“The Politics of Self-Destruction”
with Geneviève Rousselière (Duke)
October 16, 2023 @ 6:30 pm – 7:45 pm
The Politics of Self-Destruction explores Rousseau’s idea that people in commercial societies are on an endless quest for happiness yet only manage to orchestrate their own destruction. Rousseau’s insight seems more convincing today, in the face of imminent environmental disaster, than it did for his contemporaries. While abundant scholarship has examined Rousseau’s anti-Enlightenment stand from a moral point of view, I focus on the economic processes (trade, production, consumption) and tenets of classical political economy (natural equilibrium of interests, priority of wealth accumulation and growth) that Rousseau identifies as key elements in human self-destructive journey because they are based on epistemically faulty values and a loss of control. Sorting out Rousseau’s criticism of classical political economy from his positive economic theory, I show how Rousseau’s position on political economy transforms our understanding of his politics.
I am an Assistant Professor of Political Science at Duke University. I received my PhD in Politics from Princeton. An alumna of the Ecole Normale Supérieure in Paris, I hold a BA and MA in philosophy from the University of Paris Panthéon-Sorbonne and the agrégation de philosophie.
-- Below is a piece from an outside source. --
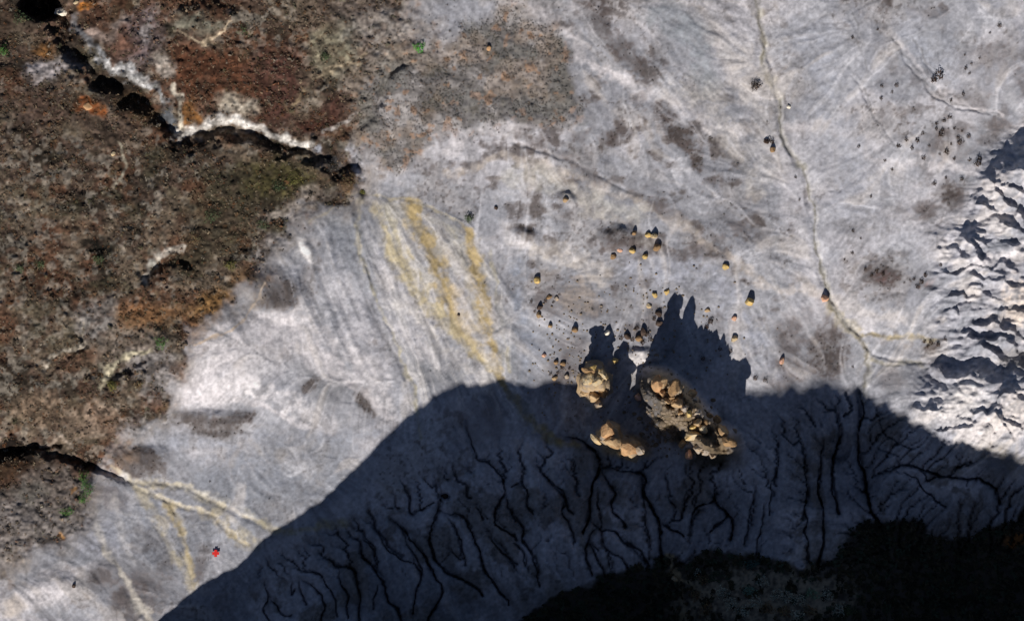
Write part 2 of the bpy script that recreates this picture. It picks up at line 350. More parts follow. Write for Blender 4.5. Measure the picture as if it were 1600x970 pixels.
    for pts, h in SCARPS:
        P = catmull(pts); sl, d, t = M.near(pts, 60)
        UU = M.UW[sl]; VV = M.VW[sl]; px = np.array([p[0] for p in P]); py = np.array([p[1] for p in P])
        L = np.concatenate([[0], np.cumsum(np.hypot(np.diff(px), np.diff(py)))]); L /= L[-1]
        cx = np.interp(t, L, px); cy = np.interp(t, L, py); ta = np.clip(t + .05, 0, 1); tb = np.clip(t - .05, 0, 1)
        tx = np.interp(ta, L, px) - np.interp(tb, L, px); ty = np.interp(ta, L, py) - np.interp(tb, L, py)
        sd = (tx * (VV - cy) - ty * (UU - cx)) / (np.hypot(tx, ty) + 1e-6)          # + on the south side
        end = ss(0, .22, t) * (.45 + .55 * ss(0, .15, 1 - t)) * np.exp(-(np.maximum(0, d - np.abs(sd)) / 6.0) ** 2)
        south = np.exp(-np.abs(sd) / 15.0); north = 1 - 1.45 * ss(0, 3.4, np.abs(sd)) + .45 * ss(4, 22, np.abs(sd))
        broad = np.where(sd > 0, np.exp(-np.abs(sd) / 26.0), 1 - ss(-2, 17, np.abs(sd)))
        Zf[sl] += h * end * (.62 * (.55 + .5 * rn0[sl]) * np.where(sd > 0, south, north) + 1.1 * broad)
    M.setwarp(0.45, 50)
    for pts, hw, dp in CHANNELS:
        sl, d, t = M.near(pts, hw * 2); Zf[sl] -= dp * gn[sl] * (1 - ss(hw * 0.1, hw * 1.7, d))
    M.setwarp(0.5, 60)
    rn = 1 + 0.8 * fbm(U / 12, V / 12, 3, 61)
    for pts, wd, dp in RILLS:
        wd = min(wd, 4.4); sl, d, t = M.near(pts, wd * 3)
        k = ss(-0.15, .45, t); w_ = np.maximum(wd * 0.50 * rn[sl] * (0.5 + 0.5 * k), 1.4)
        Zf[sl] -= (1 - ss(w_ * 0.12, w_ * 1.0, d)) * dp * k * 1.5 + 0.18 * dp * np.exp(-(d / (wd * 2.0)) ** 2) * k
    shd0 = bilin(shade, su, sv, U, V) * ss(915, 880, V)
    Zf -= shd0 * (0.55 * ss(1.3, 5.4, flow + .5 * fbm(U / 9, V / 9, 2, 63)))
    # hoodoo spur and pedestals
    M.setwarp(0.35, 70)
    sl, d, t = M.near(SPUR, 60)
    prof = 1 - ss(11, 36, d)
    Zf[sl] += prof * (3.7 + 0.55 * ss(.35, .6, t) - 0.25 * ss(.85, 1, t) + 0.7 * fbm(U[sl] / 14, V[sl] / 14, 3, 71) + .35 * fbm(U[sl] / 5, V[sl] / 5, 2, 72))
    for (bu, bv, ru, rv, rot, h) in [(1024,640,18,34,-25,1.6),(1045,668,22,20,0,1.2),(1088,706,28,20,10,2.6),(930,606,20,30,0,1.2),(958,690,30,20,25,2.2),(985,702,26,18,10,1.6),(1001,556,26,13,0,.35)]:
        sl, m = M.blob(bu, bv, ru, rv, rot, .75); Zf[sl] += m * h
    # mounds on the silt
    for (bu, bv, ru, rv, rot, h) in [(966,372,30,20,0,.45),(820,370,26,14,15,.25),(884,310,14,9,0,.3),(430,460,46,34,20,.5),(350,560,80,60,-30,.4),(477,392,12,22,-25,.16),(60,930,70,26,-12,.2),(110,925,40,20,25,.15),(1371,425,34,22,0,.12),
                                      (215,722,50,20,-8,.35),(340,655,50,14,0,.3),(318,28,48,22,0,.5),(547,281,18,17,0,.9),(510,262,14,14,0,.6)]:
        sl, m = M.blob(bu, bv, ru, rv, rot, .8); Zf[sl] += m * h
    sl, m = M.blob(62, 8, 30, 22, 0, .4); Zf[sl] -= 2.2 * m
    for (bu, bv, ru, rv) in [(695,774,7,6),(1335,735,34,50),(1310,700,20,22)]:
        sl, m = M.blob(bu, bv, ru, rv, 0, .6); Zf[sl] -= 1.0 * m
    M.setwarp(0)
    # fine relief: scrubby plateau is hummocky, silt is smooth with faint rilling
    M.setwarp(1.7, 80)
    brown = M.poly(BROWN, 13); greys = M.poly(GREYSCRUB, 16)
    rim = M.poly(BROWN, 46)
    M.setwarp(0)
    Zf += brown * (0.16 * fbm(U / 9, V / 9, 3, 90) + 0.10 * fbm(U / 26, V / 26, 2, 91)) + greys * 0.10 * fbm(U / 9, V / 9, 3, 92)
    Zf += (1 - brown) * (0.018 * fbm(U / 6, V / 6, 3, 93) + .010 * bilin(streak, hu, hv, U, V) + .022 * bilin(streak2, su, sv, U, V) * (1 + .8 * bilin(fanm, su, sv, U, V)))
    vl = [298,335,392,436,476,526,566,610,660]; uL = np.interp(V, vl, [562,556,562,576,587,613,627,641,655]); uR = np.interp(V, [296,318,346,390,440,480,540,590,660], [572,665,722,764,778,785,792,798,840])
    q = (U - uL) / (uR - uL) + .05 * fbm(U / 30, V / 30, 2, 73)
    fq = ss(-.12, .04, q) * ss(1.12, .98, q) * ss(296, 325, V) * ss(680, 620, V)
    fst = 1.9 * fbm(q * 16 + .35 * fbm(U / 25, V / 25, 2, 74), V / 150, 4, 75, .62)
    Zf += fq * .045 * fst
    msf = bilin(massif, su, sv, U, V); shd = bilin(shade, su, sv, U, V)
    Zf += msf * (0.16 * fbm(U / 26 + .4 * fbm(U / 30, V / 30, 2, 89), V / 7 + .6 * fbm(U / 22, V / 22, 2, 88), 3, 94) + .10 * (.5 - np.abs(fbm((U + V) / 40, (V - .5 * U) / 14, 3, 87))))
    # ---- the butte south of the frame whose shade covers the slope
    EDGE = [(-700,1330,0),(-300,1210,0),(0,1140,0),(150,1060,0),(270,968,-.2),(440,832,-.2),(520,770,0),(600,690,-.1),(655,641,0),(720,612,-.1),(790,600,-.3),(840,599,-.2),(900,608,-.2),(1000,612,-.2),(1200,606,-.5),(1290,600,-.6),(1350,622,-.9),(1425,645,-.3),(1470,668,.8),(1530,690,2.0),(1600,716,2.8),(1800,800,0),(2400,900,0)]
    k = math.tan(math.radians(SUN_AZ - 180.0))
    vce = [1235.0 + 640.0 * float(ss(930, 1250, e[0])) for e in EDGE]                # eastern crest set farther back to soften its shadow edge
    ue = np.array([e[0] - k * (q - e[1]) for e, q in zip(EDGE, vce)]); ze = np.array([e[2] + (q - e[1]) * PX * math.hypot(1, k) * TAN_EL for e, q in zip(EDGE, vce)])
    crest = np.interp(U[0], ue, ze, left=-6, right=4) + 0.30 * fbm(U[0] / 40, U[0] * 0, 3, 97) + (0.12 + .5 * ss(850, 1050, U[0])) * fbm(U[0] / 11, U[0] * 0, 2, 98)
    VC = np.interp(U[0], ue, vce)[None, :]
    t = ss(1010, VC, V + 14 * fbm(U / 50, V / 50, 3, 99)); tz = 0.35 * t + 0.65 * t * t
    tz = np.where(VC > 1300, np.clip((V - 1010) / (VC - 1010), 0, 1) ** 1.3, tz)
    up = crest[None, :] - np.maximum(V - VC, 0) * PX * 0.12 + np.where(V > VC + 12, 0.2 * fbm(U / 60, V / 60, 3, 96) - 0.25, 0)
    bmask = V > 1005
    Zb = Zf + (np.maximum(up, Zf) - Zf) * tz + tz * (1 - tz) * 2.0 * fbm(U / 28, V / 70, 4, 95)
    Zf = np.where(bmask, Zb, Zf).astype(np.float32)
    return M, Zf, flow, dict(fq=fq, fst=fst, rim=rim, brown=brown, greys=greys, massif=msf, shade=shd, butte=t * bmask, streak=bilin(streak, hu, hv, U, V), streak2=bilin(streak2, su, sv, U, V))

BROWN = [(-9100,-9100),(700,-9100),(690,-80),(640,0),(648,60),(618,100),(575,170),(545,208),(552,240),(566,270),(562,296),(520,312),(470,338),(425,375),(402,402),(396,440),(362,492),(305,520),(283,580),(262,620),(240,652),(168,712),(150,728),(136,800),(92,850),(0,884),(-9100,900)]
GREYSCRUB = [(690,60),(760,22),(815,16),(858,46),(892,86),(908,130),(900,182),(850,196),(800,186),(745,196),(690,222),(645,254),(604,266),(572,246),(528,222),(552,178),(600,112),(632,40)]
def lin(r, g, b):
    c = np.array([r, g, b], float) / 255.0
    return np.where(c <= 0.04045, c / 12.92, ((c + 0.055) / 1.055) ** 2.4)
_fbm = fbm
LIT = 0.9                                     # what a flat sunlit surface of albedo 1 shows in this light
def soil(r, g, b): return (lin(r, g, b) / LIT).astype(np.float32)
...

Before my current appointment, I was Collegiate Assistant Professor and Harper-Schmidt Fellow at the University of Chicago and Assistant Professor at the University of Wisconsin-Madison.
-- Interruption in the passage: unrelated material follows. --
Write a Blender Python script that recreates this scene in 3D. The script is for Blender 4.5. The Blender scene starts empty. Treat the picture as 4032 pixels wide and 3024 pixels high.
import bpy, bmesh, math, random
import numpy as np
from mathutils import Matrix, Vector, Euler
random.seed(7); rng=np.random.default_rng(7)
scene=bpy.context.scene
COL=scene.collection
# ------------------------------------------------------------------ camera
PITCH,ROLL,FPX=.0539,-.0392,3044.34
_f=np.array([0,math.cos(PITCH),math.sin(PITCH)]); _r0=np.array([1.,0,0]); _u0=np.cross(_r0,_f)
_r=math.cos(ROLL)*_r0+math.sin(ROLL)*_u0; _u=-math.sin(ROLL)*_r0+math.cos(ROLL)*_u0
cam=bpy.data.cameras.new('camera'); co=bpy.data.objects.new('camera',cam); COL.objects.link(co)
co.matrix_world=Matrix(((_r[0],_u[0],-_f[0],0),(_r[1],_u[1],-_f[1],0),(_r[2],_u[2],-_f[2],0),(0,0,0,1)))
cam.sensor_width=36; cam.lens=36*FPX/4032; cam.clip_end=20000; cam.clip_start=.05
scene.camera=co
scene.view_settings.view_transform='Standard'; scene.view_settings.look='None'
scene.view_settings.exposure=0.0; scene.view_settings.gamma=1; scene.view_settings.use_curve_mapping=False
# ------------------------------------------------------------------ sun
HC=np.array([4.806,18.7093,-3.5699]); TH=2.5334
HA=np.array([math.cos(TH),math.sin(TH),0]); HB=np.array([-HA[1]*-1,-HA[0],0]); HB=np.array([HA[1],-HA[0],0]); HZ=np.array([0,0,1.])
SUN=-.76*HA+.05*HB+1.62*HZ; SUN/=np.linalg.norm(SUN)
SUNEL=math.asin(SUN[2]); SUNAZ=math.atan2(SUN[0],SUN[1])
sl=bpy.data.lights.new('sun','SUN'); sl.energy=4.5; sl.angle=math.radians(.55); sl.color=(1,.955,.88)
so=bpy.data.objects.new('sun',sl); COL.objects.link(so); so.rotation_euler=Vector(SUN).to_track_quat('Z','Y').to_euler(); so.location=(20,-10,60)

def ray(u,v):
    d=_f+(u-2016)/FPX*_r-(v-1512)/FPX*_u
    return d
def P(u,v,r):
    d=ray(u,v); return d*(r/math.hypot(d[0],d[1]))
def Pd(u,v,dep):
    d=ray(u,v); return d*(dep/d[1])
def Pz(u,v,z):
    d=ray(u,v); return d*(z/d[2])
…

My research interests include modern and contemporary political philosophy, social theory, the history of political economy, feminism, republicanism and democratic thought. My work asks how individuals can be free in a world dominated by economic, social, racial and gender inequality. I have published articles on Rousseau, Kant, Constant, Jacobinism and popular sovereignty in journals such as the American Journal of Political Science, The European Journal of Political Theory and The European Journal of Philosophy. I also co-edited Republicanism and the Future of Democracy (Cambridge University Press, 2019, with Yiftah Elazar).